| PROMPT |
Restate each of the lines given below, word for word.

| SUPPLIED MATERIAL |
##############################
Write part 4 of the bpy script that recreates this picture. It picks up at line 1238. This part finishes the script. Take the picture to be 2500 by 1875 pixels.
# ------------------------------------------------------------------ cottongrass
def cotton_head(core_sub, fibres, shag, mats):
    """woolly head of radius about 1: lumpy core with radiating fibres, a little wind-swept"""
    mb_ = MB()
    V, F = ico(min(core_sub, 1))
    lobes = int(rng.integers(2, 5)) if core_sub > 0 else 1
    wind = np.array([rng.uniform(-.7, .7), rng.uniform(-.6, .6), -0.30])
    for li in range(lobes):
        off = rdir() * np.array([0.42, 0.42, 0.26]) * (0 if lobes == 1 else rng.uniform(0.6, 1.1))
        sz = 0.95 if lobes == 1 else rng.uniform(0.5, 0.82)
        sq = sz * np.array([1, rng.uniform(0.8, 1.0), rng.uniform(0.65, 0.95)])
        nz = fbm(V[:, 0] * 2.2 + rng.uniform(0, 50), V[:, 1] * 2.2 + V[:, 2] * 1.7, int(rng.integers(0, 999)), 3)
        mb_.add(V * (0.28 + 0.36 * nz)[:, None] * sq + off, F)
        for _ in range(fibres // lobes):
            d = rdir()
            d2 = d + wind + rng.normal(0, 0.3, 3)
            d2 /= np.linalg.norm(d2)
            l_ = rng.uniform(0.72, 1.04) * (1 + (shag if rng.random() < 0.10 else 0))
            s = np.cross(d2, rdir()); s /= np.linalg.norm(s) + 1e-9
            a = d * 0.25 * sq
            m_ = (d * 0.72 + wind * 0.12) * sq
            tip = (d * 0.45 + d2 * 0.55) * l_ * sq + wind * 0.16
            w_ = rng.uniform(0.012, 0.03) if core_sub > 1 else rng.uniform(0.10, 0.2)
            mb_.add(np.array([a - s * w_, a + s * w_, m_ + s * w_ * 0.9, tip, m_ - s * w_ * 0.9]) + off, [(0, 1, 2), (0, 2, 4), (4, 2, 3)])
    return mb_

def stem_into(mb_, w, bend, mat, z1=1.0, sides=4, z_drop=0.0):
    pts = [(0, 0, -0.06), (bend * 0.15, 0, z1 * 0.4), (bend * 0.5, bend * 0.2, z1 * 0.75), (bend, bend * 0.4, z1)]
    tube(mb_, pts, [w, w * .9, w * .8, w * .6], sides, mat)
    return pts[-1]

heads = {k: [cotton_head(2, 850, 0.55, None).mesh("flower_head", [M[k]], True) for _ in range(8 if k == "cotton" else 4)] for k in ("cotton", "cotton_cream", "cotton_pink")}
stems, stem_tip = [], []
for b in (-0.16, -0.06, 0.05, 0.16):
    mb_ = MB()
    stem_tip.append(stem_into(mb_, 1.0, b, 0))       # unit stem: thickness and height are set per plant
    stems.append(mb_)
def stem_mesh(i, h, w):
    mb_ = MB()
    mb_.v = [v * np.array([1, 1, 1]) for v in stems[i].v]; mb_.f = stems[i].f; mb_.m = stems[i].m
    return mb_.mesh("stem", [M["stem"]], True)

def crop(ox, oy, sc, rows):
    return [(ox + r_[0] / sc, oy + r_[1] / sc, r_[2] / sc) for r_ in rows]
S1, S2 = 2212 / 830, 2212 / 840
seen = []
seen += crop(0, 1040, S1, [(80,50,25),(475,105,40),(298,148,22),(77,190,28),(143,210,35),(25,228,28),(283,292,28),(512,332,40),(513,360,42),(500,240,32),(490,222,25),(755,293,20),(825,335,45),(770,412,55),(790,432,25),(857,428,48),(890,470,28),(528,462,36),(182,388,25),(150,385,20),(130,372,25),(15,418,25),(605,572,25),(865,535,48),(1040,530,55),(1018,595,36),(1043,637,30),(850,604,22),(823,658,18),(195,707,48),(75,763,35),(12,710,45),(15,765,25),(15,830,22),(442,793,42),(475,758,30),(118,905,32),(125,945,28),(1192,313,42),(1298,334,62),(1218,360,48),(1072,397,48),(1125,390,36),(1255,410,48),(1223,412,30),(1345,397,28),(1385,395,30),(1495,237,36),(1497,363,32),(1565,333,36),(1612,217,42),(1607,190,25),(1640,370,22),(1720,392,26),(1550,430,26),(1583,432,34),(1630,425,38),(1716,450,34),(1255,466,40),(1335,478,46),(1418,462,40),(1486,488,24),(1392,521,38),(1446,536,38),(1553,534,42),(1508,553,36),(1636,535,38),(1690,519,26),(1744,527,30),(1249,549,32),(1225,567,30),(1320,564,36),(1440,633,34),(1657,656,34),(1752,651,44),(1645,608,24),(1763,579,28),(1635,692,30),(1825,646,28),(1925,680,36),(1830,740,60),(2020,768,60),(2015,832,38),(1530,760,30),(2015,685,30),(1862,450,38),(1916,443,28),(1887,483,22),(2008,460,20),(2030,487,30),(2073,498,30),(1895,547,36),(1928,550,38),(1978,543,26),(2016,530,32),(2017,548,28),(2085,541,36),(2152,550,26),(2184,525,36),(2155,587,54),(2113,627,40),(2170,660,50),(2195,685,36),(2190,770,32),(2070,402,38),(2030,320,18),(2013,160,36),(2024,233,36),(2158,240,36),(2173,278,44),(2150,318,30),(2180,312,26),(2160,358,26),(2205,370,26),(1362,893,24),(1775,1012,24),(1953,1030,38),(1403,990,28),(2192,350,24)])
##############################
| OUTPUT OF THE TASK |
Write part 4 of the bpy script that recreates this picture. It picks up at line 1238. This part finishes the script. Take the picture to be 2500 by 1875 pixels.
# ------------------------------------------------------------------ cottongrass
def cotton_head(core_sub, fibres, shag, mats):
    """woolly head of radius about 1: lumpy core with radiating fibres, a little wind-swept"""
    mb_ = MB()
    V, F = ico(min(core_sub, 1))
    lobes = int(rng.integers(2, 5)) if core_sub > 0 else 1
    wind = np.array([rng.uniform(-.7, .7), rng.uniform(-.6, .6), -0.30])
    for li in range(lobes):
        off = rdir() * np.array([0.42, 0.42, 0.26]) * (0 if lobes == 1 else rng.uniform(0.6, 1.1))
        sz = 0.95 if lobes == 1 else rng.uniform(0.5, 0.82)
        sq = sz * np.array([1, rng.uniform(0.8, 1.0), rng.uniform(0.65, 0.95)])
        nz = fbm(V[:, 0] * 2.2 + rng.uniform(0, 50), V[:, 1] * 2.2 + V[:, 2] * 1.7, int(rng.integers(0, 999)), 3)
        mb_.add(V * (0.28 + 0.36 * nz)[:, None] * sq + off, F)
        for _ in range(fibres // lobes):
            d = rdir()
            d2 = d + wind + rng.normal(0, 0.3, 3)
            d2 /= np.linalg.norm(d2)
            l_ = rng.uniform(0.72, 1.04) * (1 + (shag if rng.random() < 0.10 else 0))
            s = np.cross(d2, rdir()); s /= np.linalg.norm(s) + 1e-9
            a = d * 0.25 * sq
            m_ = (d * 0.72 + wind * 0.12) * sq
            tip = (d * 0.45 + d2 * 0.55) * l_ * sq + wind * 0.16
            w_ = rng.uniform(0.012, 0.03) if core_sub > 1 else rng.uniform(0.10, 0.2)
            mb_.add(np.array([a - s * w_, a + s * w_, m_ + s * w_ * 0.9, tip, m_ - s * w_ * 0.9]) + off, [(0, 1, 2), (0, 2, 4), (4, 2, 3)])
    return mb_

def stem_into(mb_, w, bend, mat, z1=1.0, sides=4, z_drop=0.0):
    pts = [(0, 0, -0.06), (bend * 0.15, 0, z1 * 0.4), (bend * 0.5, bend * 0.2, z1 * 0.75), (bend, bend * 0.4, z1)]
    tube(mb_, pts, [w, w * .9, w * .8, w * .6], sides, mat)
    return pts[-1]

heads = {k: [cotton_head(2, 850, 0.55, None).mesh("flower_head", [M[k]], True) for _ in range(8 if k == "cotton" else 4)] for k in ("cotton", "cotton_cream", "cotton_pink")}
stems, stem_tip = [], []
for b in (-0.16, -0.06, 0.05, 0.16):
    mb_ = MB()
    stem_tip.append(stem_into(mb_, 1.0, b, 0))       # unit stem: thickness and height are set per plant
    stems.append(mb_)
def stem_mesh(i, h, w):
    mb_ = MB()
    mb_.v = [v * np.array([1, 1, 1]) for v in stems[i].v]; mb_.f = stems[i].f; mb_.m = stems[i].m
    return mb_.mesh("stem", [M["stem"]], True)

def crop(ox, oy, sc, rows):
    return [(ox + r_[0] / sc, oy + r_[1] / sc, r_[2] / sc) for r_ in rows]
S1, S2 = 2212 / 830, 2212 / 840
seen = []
seen += crop(0, 1040, S1, [(80,50,25),(475,105,40),(298,148,22),(77,190,28),(143,210,35),(25,228,28),(283,292,28),(512,332,40),(513,360,42),(500,240,32),(490,222,25),(755,293,20),(825,335,45),(770,412,55),(790,432,25),(857,428,48),(890,470,28),(528,462,36),(182,388,25),(150,385,20),(130,372,25),(15,418,25),(605,572,25),(865,535,48),(1040,530,55),(1018,595,36),(1043,637,30),(850,604,22),(823,658,18),(195,707,48),(75,763,35),(12,710,45),(15,765,25),(15,830,22),(442,793,42),(475,758,30),(118,905,32),(125,945,28),(1192,313,42),(1298,334,62),(1218,360,48),(1072,397,48),(1125,390,36),(1255,410,48),(1223,412,30),(1345,397,28),(1385,395,30),(1495,237,36),(1497,363,32),(1565,333,36),(1612,217,42),(1607,190,25),(1640,370,22),(1720,392,26),(1550,430,26),(1583,432,34),(1630,425,38),(1716,450,34),(1255,466,40),(1335,478,46),(1418,462,40),(1486,488,24),(1392,521,38),(1446,536,38),(1553,534,42),(1508,553,36),(1636,535,38),(1690,519,26),(1744,527,30),(1249,549,32),(1225,567,30),(1320,564,36),(1440,633,34),(1657,656,34),(1752,651,44),(1645,608,24),(1763,579,28),(1635,692,30),(1825,646,28),(1925,680,36),(1830,740,60),(2020,768,60),(2015,832,38),(1530,760,30),(2015,685,30),(1862,450,38),(1916,443,28),(1887,483,22),(2008,460,20),(2030,487,30),(2073,498,30),(1895,547,36),(1928,550,38),(1978,543,26),(2016,530,32),(2017,548,28),(2085,541,36),(2152,550,26),(2184,525,36),(2155,587,54),(2113,627,40),(2170,660,50),(2195,685,36),(2190,770,32),(2070,402,38),(2030,320,18),(2013,160,36),(2024,233,36),(2158,240,36),(2173,278,44),(2150,318,30),(2180,312,26),(2160,358,26),(2205,370,26),(1362,893,24),(1775,1012,24),(1953,1030,38),(1403,990,28),(2192,350,24)])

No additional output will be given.